Corina Stratulat
Before 24 February, Europe decidedly defined itself as 'post-war'. But since Putin's full-scale, cold-blooded invasion of Ukraine, war again defines the Union's reality. Damage control is the main priority now — but knee-jerk reactions and moral outrage do not amount to a strategy, argues Corina Stratulat.
To create a future that stops perpetuating the past, the Union and its member states must also start to critically contemplate how they got into the current predicament and change course. Three lessons stand out:
First, since the fall of the Berlin Wall in 1989, overconfidence in its own allure and model has skewed the EU's perspective of itself and the rest of the world. While freedom, pluralism and liberal democracy remain attractive, liberal expectations that the Union would be able to convert even its immediate neighbourhood – let alone the world – to its image have proven illusory. Despite almost two decades of European integration, democratic performance has still not acquired a positive dynamic in the Balkans. And yet the membership card has now been confidently and imprudently put on the table for Ukraine and other eastern countries, posing as a solution to the current crisis. Without practising humility, the EU stands to persevere in its confirmation biases and continue to evade learning.

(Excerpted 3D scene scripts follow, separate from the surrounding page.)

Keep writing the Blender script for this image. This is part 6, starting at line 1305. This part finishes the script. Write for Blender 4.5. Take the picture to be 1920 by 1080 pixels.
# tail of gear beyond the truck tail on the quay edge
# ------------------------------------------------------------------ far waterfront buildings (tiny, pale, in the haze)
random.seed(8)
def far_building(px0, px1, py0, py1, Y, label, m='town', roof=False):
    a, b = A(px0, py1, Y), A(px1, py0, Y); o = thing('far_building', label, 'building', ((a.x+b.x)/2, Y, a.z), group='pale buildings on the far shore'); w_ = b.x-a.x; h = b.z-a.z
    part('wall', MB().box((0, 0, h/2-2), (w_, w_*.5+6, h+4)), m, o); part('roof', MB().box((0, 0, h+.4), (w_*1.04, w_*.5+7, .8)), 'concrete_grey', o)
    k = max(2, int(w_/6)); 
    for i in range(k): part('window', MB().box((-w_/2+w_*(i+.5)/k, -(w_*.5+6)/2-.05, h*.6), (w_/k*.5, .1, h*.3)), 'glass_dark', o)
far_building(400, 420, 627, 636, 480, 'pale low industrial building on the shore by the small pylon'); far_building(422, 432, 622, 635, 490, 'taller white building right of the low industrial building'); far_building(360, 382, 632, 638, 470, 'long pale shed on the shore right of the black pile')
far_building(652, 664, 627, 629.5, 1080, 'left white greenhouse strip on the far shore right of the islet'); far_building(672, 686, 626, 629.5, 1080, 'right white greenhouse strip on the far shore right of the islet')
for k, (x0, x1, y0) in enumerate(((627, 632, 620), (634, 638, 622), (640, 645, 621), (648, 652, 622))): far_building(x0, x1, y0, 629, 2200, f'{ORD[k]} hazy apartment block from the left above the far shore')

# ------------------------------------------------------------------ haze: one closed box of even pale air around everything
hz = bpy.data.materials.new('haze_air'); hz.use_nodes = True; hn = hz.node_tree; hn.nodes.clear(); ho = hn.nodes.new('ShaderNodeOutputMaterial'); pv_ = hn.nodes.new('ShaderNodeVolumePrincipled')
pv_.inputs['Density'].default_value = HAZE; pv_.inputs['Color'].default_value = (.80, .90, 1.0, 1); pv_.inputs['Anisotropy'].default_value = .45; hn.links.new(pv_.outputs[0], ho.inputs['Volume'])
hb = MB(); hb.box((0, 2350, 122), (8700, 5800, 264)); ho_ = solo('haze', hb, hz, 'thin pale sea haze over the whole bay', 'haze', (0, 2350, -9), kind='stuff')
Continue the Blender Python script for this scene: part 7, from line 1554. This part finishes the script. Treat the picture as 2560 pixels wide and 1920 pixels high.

Second, the EU's unrealistic aspirations to global hegemony have long been concealing a policy of double standards both at 'home' and abroad, piling up accusations of hypocrisy. While the EU was pretending to be a shining example of liberal democracy, several member states have taken full pages from Putin's autocratic playbook or put their own interests ahead of the Union's 'sacred' democratic values — faults easily exploited by illiberal actors, like Putin. Dressing up the EU's foreign policy ambitions as efforts to revive global democracy will remain a hypocrisy trap, including in Ukraine now.
Third, a misplaced acceptance of the status quo has prevented the EU from getting to the bottom of the many crises it has been grappling with for decades. But the Union cannot wish away systemic risks or escape the fact that dealing with today's enormous challenges will require deep and brave reforms across the board. The stresses of cumulative crises, crowned now by the ongoing war, give the Union a chance to plan the future. The choices that the EU will make in the coming years will determine what the Union truly values and whether it will be able to preserve its own way of life.
If the EU is keen to maintain the normative power of its liberal values in an increasingly illiberal environment, it should obsessively focus on making liberalism its sign of distinction from the outside world, not a model to transform others. The Union has to learn to live by example and will have to work hard to become exemplary.